=== Exercise goal ===
Return the listing below in full, with every line exactly as it is.

=== Dataset excerpt ===
....

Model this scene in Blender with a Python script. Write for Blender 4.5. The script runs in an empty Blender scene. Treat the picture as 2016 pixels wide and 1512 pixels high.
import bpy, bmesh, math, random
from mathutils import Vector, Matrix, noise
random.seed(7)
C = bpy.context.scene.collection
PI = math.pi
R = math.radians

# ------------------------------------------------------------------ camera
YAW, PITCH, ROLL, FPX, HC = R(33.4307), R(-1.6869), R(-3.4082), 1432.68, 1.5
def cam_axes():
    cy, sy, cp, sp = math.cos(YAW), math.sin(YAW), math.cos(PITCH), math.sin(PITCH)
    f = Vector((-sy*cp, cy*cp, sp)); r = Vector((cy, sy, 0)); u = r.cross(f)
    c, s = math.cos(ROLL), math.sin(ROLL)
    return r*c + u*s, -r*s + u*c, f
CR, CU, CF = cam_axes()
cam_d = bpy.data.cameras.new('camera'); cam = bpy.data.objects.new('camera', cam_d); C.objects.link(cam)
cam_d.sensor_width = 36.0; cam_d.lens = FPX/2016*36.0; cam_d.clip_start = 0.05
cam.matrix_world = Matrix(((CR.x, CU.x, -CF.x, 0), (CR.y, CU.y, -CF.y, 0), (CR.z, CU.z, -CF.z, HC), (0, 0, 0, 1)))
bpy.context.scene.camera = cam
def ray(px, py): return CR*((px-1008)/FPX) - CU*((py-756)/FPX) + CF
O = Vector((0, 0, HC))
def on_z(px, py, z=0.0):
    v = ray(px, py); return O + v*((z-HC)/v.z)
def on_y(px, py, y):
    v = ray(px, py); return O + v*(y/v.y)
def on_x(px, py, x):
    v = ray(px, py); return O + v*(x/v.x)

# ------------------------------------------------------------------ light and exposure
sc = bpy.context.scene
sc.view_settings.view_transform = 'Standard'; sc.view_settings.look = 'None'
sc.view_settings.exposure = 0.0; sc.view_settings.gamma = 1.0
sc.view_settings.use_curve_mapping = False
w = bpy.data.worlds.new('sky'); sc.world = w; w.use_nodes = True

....

=== Exercise response ===
Model this scene in Blender with a Python script. Write for Blender 4.5. The script runs in an empty Blender scene. Treat the picture as 2016 pixels wide and 1512 pixels high.
import bpy, bmesh, math, random
from mathutils import Vector, Matrix, noise
random.seed(7)
C = bpy.context.scene.collection
PI = math.pi
R = math.radians

# ------------------------------------------------------------------ camera
YAW, PITCH, ROLL, FPX, HC = R(33.4307), R(-1.6869), R(-3.4082), 1432.68, 1.5
def cam_axes():
    cy, sy, cp, sp = math.cos(YAW), math.sin(YAW), math.cos(PITCH), math.sin(PITCH)
    f = Vector((-sy*cp, cy*cp, sp)); r = Vector((cy, sy, 0)); u = r.cross(f)
    c, s = math.cos(ROLL), math.sin(ROLL)
    return r*c + u*s, -r*s + u*c, f
CR, CU, CF = cam_axes()
cam_d = bpy.data.cameras.new('camera'); cam = bpy.data.objects.new('camera', cam_d); C.objects.link(cam)
cam_d.sensor_width = 36.0; cam_d.lens = FPX/2016*36.0; cam_d.clip_start = 0.05
cam.matrix_world = Matrix(((CR.x, CU.x, -CF.x, 0), (CR.y, CU.y, -CF.y, 0), (CR.z, CU.z, -CF.z, HC), (0, 0, 0, 1)))
bpy.context.scene.camera = cam
def ray(px, py): return CR*((px-1008)/FPX) - CU*((py-756)/FPX) + CF
O = Vector((0, 0, HC))
def on_z(px, py, z=0.0):
    v = ray(px, py); return O + v*((z-HC)/v.z)
def on_y(px, py, y):
    v = ray(px, py); return O + v*(y/v.y)
def on_x(px, py, x):
    v = ray(px, py); return O + v*(x/v.x)

# ------------------------------------------------------------------ light and exposure
sc = bpy.context.scene
sc.view_settings.view_transform = 'Standard'; sc.view_settings.look = 'None'
sc.view_settings.exposure = 0.0; sc.view_settings.gamma = 1.0
sc.view_settings.use_curve_mapping = False
w = bpy.data.worlds.new('sky'); sc.world = w; w.use_nodes = True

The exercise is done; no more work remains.